As it stands now, the number of states with economic nexus laws on the books is 43, plus Washington, D.C. Of states that collect sales tax, only Florida and Missouri have not yet introduced legislation on this front. For marketplace facilitator laws, the count is 34 states, along with Washington, D.C.
In an interview with PYMNTS, Greg Chapman, senior vice president of business development at Avalara, said the reality of Wayfair, and how it changes the eCommerce landscape, is becoming much more immediate for retailers.
That’s especially true, he said, for firms with economic presence in larger states, such as California and New York, where a significant level of transactional activity takes place, and where tax collection efforts are becoming more aggressive than had been seen before the Supreme Court ruling.
“One issue is that online marketplaces are adopting these laws at different times,” Chapman told PYMNTS, and complexity reigns as many states have far-flung and disparate tax policies. “You have to understand the nuances between South Dakota, California, and, say, Kansas, which has a ‘zero’ nexus.”
For the retailers, he said, there’s been heightened awareness — and even a bit of anxiety — about tax compliance and how to go about entering new states and jurisdictions.
In that case, there are a number of reporting and filing requirements. The direct sales are to be tracked and reported by the companies, while in the marketplace model, the Amazon or the eBay is going file and collect taxes on the seller’s behalf, acting as the merchant of record.
With all of the moving pieces when companies transact across all of those conduits, they may hit thresholds for tax liabilities in different states — and may not even know it.
As a result, audits and penalties may loom. The costs of compliance — both in terms of administration and financial penalties — can mount. As Chapman said, the pain may be especially acute for smaller companies.
“For the first time in their lives, they are facing real risk of penalties, and they have to file back taxes if, in fact, they were not compliant before,” he said. “It’s a big issue, and the smaller merchants are now on the line just like the bigger ones” that can afford to have teams in place to grapple with tax considerations.
That’s no easy hurdle for smaller companies that may have 10 employees or fewer.
The Role of Technology
Against this backdrop, Chapman said, technology (and automation) plays a role in helping executives monitor just where they stand across the taxation landscape, on a state-by-state and channel-by-channel basis — and where they are headed.
Speaking generally, he said, maps with graphics and visual representations (such as those provided through Avalara) can show, in green, yellow and red alerts where transactions are nearing or have crossed various economic nexus thresholds. With those alerts, companies know they have to register and file taxes.
As he told PYMNTS, “The right solution is something that is simple and visual.”
Such simplicity is especially valuable as companies move toward marketplaces to sell their goods — and where, in a rough estimate, hundreds of marketplaces operating across 50 states are going to have complex tax obligations.
Embracing the Marketplace
Over time, he said, through the next several months, once retailers and marketplaces move past confusion and complexity, the trend may be toward more of a “merchant of record” accounting.

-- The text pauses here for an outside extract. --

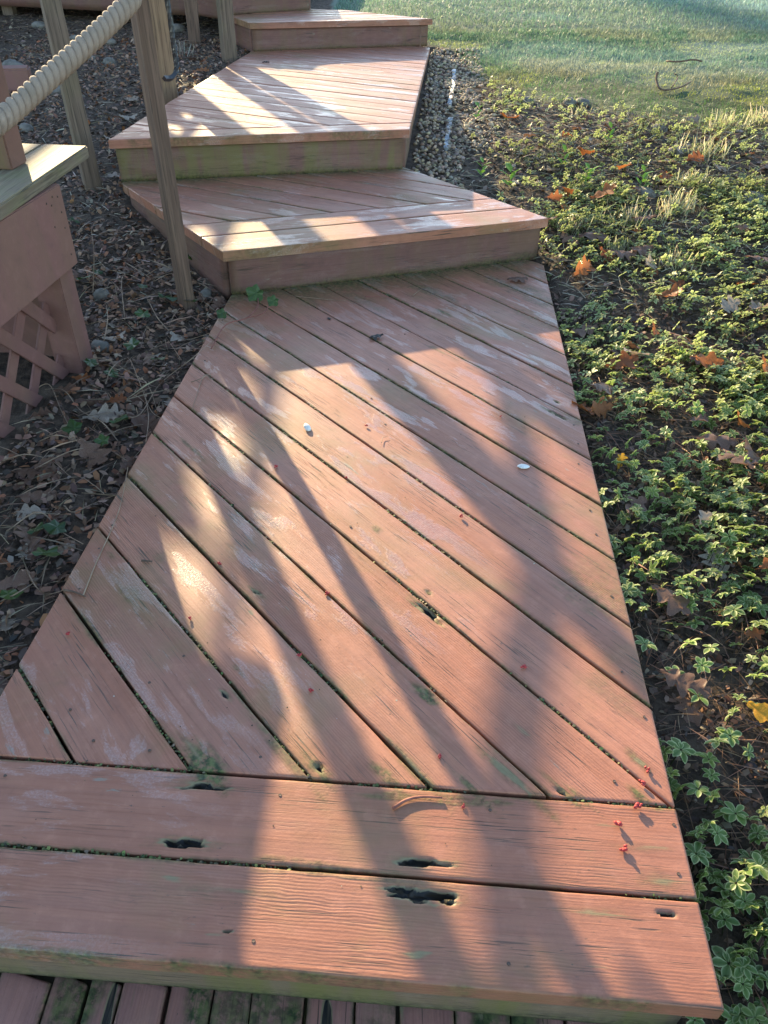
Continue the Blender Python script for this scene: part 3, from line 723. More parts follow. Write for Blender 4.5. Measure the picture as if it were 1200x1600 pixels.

It will become more attractive for companies simply to rely on Amazon, eBay and others to take care of transactions and tax collections. In that transition, he said, firms’ own websites will be points of referral, directing consumers to the platforms where they will ultimately transact.
“The more these eCommerce platforms can make tax simple and have it built in and have an easy ‘click and submit’ process,” he told PYMNTS, the more attractive they may become to smaller merchants. As a result, he said, “we’re seeing the trend toward these bigger platforms building robust tax functionality.”